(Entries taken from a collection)
BEGIN

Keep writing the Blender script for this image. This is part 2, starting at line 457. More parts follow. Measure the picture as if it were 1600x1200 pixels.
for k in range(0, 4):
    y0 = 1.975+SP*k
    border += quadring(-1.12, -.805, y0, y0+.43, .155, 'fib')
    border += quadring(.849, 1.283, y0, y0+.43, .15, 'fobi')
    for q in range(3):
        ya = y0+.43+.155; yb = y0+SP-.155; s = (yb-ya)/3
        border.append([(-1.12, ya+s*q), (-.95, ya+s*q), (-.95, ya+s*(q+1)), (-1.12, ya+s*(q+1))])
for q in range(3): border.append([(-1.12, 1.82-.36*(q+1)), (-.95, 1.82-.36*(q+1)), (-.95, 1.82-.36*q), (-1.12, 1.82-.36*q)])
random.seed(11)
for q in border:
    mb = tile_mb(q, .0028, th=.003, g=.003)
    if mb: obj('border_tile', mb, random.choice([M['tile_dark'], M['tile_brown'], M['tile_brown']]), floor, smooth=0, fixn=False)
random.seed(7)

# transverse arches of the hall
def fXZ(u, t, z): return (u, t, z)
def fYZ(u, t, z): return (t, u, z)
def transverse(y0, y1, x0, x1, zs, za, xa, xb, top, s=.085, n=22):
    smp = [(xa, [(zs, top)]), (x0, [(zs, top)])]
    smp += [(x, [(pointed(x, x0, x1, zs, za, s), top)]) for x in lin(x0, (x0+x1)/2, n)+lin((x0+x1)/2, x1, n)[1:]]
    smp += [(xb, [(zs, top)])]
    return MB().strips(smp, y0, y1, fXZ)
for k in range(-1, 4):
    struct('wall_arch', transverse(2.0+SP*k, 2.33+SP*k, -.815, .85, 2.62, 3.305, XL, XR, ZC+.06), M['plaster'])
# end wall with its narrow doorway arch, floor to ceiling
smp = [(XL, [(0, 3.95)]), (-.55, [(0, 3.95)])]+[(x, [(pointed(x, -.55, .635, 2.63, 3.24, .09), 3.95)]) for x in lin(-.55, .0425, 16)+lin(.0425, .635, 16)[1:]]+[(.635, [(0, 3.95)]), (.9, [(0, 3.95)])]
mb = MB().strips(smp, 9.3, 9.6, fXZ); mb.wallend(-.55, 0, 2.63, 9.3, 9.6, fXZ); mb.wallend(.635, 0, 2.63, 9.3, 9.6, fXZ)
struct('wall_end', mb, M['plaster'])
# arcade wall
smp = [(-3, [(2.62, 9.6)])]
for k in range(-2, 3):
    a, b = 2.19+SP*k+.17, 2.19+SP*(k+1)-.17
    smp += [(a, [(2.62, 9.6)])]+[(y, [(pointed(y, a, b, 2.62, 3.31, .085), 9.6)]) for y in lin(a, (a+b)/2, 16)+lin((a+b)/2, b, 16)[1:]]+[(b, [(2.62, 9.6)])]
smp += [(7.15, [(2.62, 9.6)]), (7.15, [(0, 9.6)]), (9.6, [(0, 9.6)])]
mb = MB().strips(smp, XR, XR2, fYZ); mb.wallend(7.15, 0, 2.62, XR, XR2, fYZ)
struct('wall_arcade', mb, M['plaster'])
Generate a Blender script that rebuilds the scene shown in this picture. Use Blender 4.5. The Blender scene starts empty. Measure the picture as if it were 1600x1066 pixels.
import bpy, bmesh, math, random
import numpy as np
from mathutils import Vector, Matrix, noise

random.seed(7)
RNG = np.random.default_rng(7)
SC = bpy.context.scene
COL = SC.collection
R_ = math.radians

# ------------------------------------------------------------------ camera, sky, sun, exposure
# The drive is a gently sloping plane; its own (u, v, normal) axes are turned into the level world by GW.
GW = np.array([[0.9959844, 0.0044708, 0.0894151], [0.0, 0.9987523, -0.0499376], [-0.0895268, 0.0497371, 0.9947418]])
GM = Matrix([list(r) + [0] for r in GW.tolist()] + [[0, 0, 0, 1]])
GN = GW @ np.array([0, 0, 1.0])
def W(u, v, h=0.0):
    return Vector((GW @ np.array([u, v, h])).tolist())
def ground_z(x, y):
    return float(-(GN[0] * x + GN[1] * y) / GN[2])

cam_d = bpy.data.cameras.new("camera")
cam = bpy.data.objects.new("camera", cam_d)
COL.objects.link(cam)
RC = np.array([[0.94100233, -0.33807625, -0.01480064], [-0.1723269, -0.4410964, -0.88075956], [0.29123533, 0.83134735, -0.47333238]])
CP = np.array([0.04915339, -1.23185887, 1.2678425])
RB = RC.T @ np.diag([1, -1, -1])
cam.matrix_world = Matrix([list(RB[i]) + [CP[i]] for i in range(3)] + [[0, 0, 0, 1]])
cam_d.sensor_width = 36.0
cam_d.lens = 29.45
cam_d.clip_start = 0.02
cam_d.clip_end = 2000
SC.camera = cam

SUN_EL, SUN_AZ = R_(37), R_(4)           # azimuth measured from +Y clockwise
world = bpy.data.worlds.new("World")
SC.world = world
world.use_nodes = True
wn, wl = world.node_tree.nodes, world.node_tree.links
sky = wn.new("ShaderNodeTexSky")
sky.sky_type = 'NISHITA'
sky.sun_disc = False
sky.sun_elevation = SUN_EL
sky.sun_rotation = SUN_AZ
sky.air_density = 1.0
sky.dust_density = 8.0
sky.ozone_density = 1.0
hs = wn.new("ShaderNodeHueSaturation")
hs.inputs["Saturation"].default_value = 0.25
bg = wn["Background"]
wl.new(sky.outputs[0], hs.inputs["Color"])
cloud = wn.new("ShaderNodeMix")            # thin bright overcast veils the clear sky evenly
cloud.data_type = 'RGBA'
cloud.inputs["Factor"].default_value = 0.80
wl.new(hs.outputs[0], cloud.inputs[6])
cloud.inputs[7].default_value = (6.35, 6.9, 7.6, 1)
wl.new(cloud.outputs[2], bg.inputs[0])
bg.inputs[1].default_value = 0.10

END

- **Set task**: Pick out every line holding the string "picture" and return it.

- **Answer to the task**:
Keep writing the Blender script for this image. This is part 2, starting at line 457. More parts follow. Measure the picture as if it were 1600x1200 pixels.
Generate a Blender script that rebuilds the scene shown in this picture. Use Blender 4.5. The Blender scene starts empty. Measure the picture as if it were 1600x1066 pixels.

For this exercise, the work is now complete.